DDL - 0 - Linear Regression

In a regression problem, given an input vector $\mathbf{x}$ and it corresponding output $y$, we have to design a model $y=f(\mathbf{x},\theta )$ for some parameters $\theta$. The standing assumption of linear regression is that $y$ is measured noisily as a function of $\mathbf{x}$, where $y={\mathbf{w}}^T\mathbf{x}+b+ϵ$ where $ϵ$ is drawn from a random variable with a gaussian (or normal) distribution with zero mean.
Equivalently, $ϵ=y-({\mathbf{w}}^T\mathbf{x}+b)$. allowing $\hat{y}={\mathbf{w}}^T\mathbf{x}+b$, we have that $y=\hat{y}+ϵ$.
So the moment we see an input $\mathbf{x}$, through the deterministic affine function, we immediately also (implicitly) see $\hat{y}$. Thus, the probability (density) of seeing a particular $y$ given the input $\mathbf{x}$ is same as the probability of getting the noise $ϵ=y-\hat{y}$.
that is, $$ p(y|\mathbf{x}) = p(\epsilon)$$

Therefore, since $ϵ$ is taking from a gaussian with zero mean, $$ p(y|\mathbf{x}) = \frac{1}{\sqrt{ 2\pi\sigma^2 }}e^{-1/2\sigma^2(y-(\mathbf{w}^T\mathbf{x} + b))^2}$$

So if we are given $n$ input vectors sampled independently as a matrix $X$, then the probability of getting a vector of outputs $\mathbf{y}$ given the input matrix $X$ is just the product of the independent probabilities of seeing $y^{(i)}$ given ${\mathbf{x}}^{\mathbf{(}\mathbf{i}\mathbf{)}}$.
$P(\mathbf{y}|X)=\prod _{i=1}^{m}p(y^{(i)}|{\mathbf{x}}^{\mathbf{(}\mathbf{i}\mathbf{)}})$.
We want to maximize this expression (the likelihood of seeing an output vector , equivalently, we have to minimize seeing the negative log likelihood, and ignoring the constants $\pi ,\sigma$ which do not depend on the weights, we want to get: ${\mathbf{w}}^{\mathbf{\ast }},b^{\ast }=\arg \underset{\mathbf{w},b}{min}\sum _{i=1}^m(y^{(i)}-{\mathbf{w}}^T{\mathbf{x}}^{\mathbf{(}\mathbf{i}\mathbf{)}}-b{)}^2$.
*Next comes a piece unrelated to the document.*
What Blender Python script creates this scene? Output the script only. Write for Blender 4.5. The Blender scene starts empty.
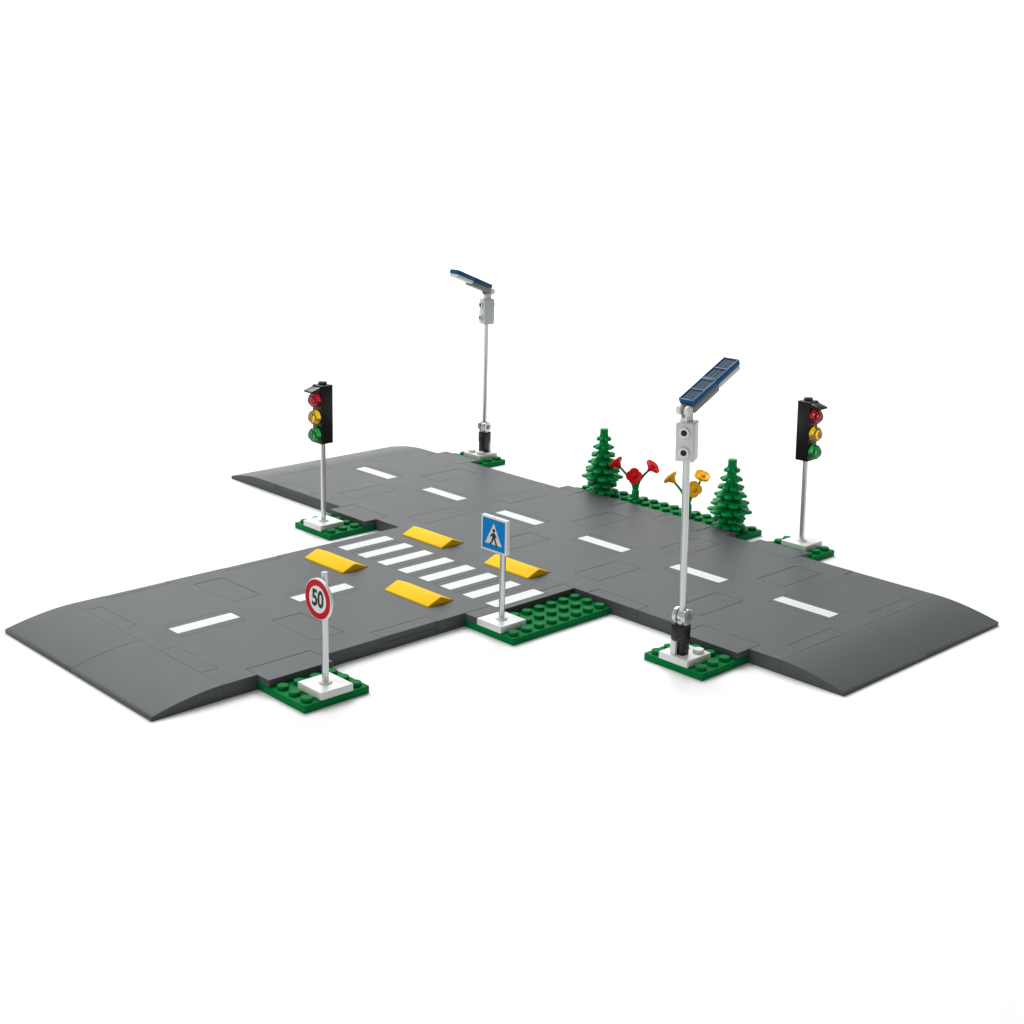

The below sentence was taken from Deep Dive into Deep Learning:

It follows that minimizing the mean squared error is equivalent to the maximum likelihood estimation of a linear model under the assumption of additive Gaussian noise.

Let us do the following: let ${\mathbf{x}}^{\mathbf{(}\mathbf{i}\mathbf{)}}\in {\mathbb{R}}^d$, then allow ${\mathbf{v}}^{\mathbf{(}\mathbf{i}\mathbf{)}}=({\mathbf{x}}^{\mathbf{(}\mathbf{i}\mathbf{)}},1)\in {\mathbb{R}}^{d+1}$. where reach ${\mathbf{v}}^{\mathbf{(}\mathbf{i}\mathbf{)}}$ is a column vector, where we concatenate a $1$ after each ${\mathbf{x}}^{\mathbf{(}\mathbf{i}\mathbf{)}}$.
Then the let the $d+1\times m$ matrix whose columns are ${\mathbf{v}}^{\mathbf{(}\mathbf{i}\mathbf{)}}$ be denoted as $V$. let $\theta =(\mathbf{w},b)\in {\mathbb{R}}^{d+1}$.
Then we can write $\hat{\mathbf{y}}=V^T\theta$
Thus the goal is to minimize the squared norm of the error vector, ie we want $$\theta^* = \arg \min_{\theta} f(\theta) = \left(\lvert \lvert V^T\theta -\mathbf{y}\rvert \rvert_{2} \right)^2 $$ And doing some calculus, we find that the gradient vector of $f$ with respect to $\theta$, is given as : $$\partial_{\theta} f(\theta) = 2V(V^T\theta - \mathbf{y})$$

I apologize for not making $\theta$ bold, it is indeed a vector. Anyway, we want the gradient to be the zero vector.
Therefore, we have $$ \theta^* =(VV^T)^{-1}(V\mathbf{y})$$
So The matrix $V{V}^T$ has to be invertible for our analytic solution. So the rows of $V$ must be linearly independent or something idk, either way, its far too restrictive. Basically In practice, some form of gradient descent is used, there is seldom any issue with deep networks minimizing loss on the training data, but generalization is often a bigger problem.